Surabaya (pilar.id) – Tahun politik 2024 menyuguhkan berbagai fenomena baru, di antaranya adalah ‘Politainment’, gabungan antara politik dan hiburan, yang menarik perhatian publik melalui media dengan pendekatan yang menghibur.
Menurut buku The International Encyclopedia of Communication (2008), Politainment memanfaatkan media massa untuk menciptakan figur politik yang disenangi oleh masyarakat luas. Hal ini sejalan dengan hasil riset oleh Kompas.id yang menunjukkan bahwa mayoritas pemilih di Indonesia memilih calon pemimpinnya berdasarkan kesukaan emosional.

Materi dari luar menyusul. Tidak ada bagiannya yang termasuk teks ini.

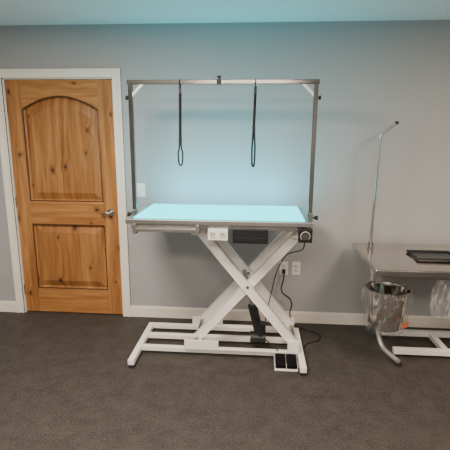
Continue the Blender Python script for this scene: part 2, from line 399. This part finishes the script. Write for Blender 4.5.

Profesor Departemen Komunikasi, Prof Dra Rachmah Ida M Com PhD, memberikan tanggapannya terhadap fenomena Politainment dalam politik Indonesia 2024. Menurutnya, konsep Politainment masih lebih mengedepankan pembahasan politik ketimbang hiburan.
“Politik terkemas menjadi sebuah bahasan yang lebih ringan, bisa dinikmati oleh lebih banyak orang,” ungkap Prof Ida.
Prof Ida menambahkan bahwa fenomena Politainment membuka kesempatan bagi masyarakat untuk mendapatkan informasi politik dengan cara yang lebih menyenangkan dan mengembangkan wawasan baru.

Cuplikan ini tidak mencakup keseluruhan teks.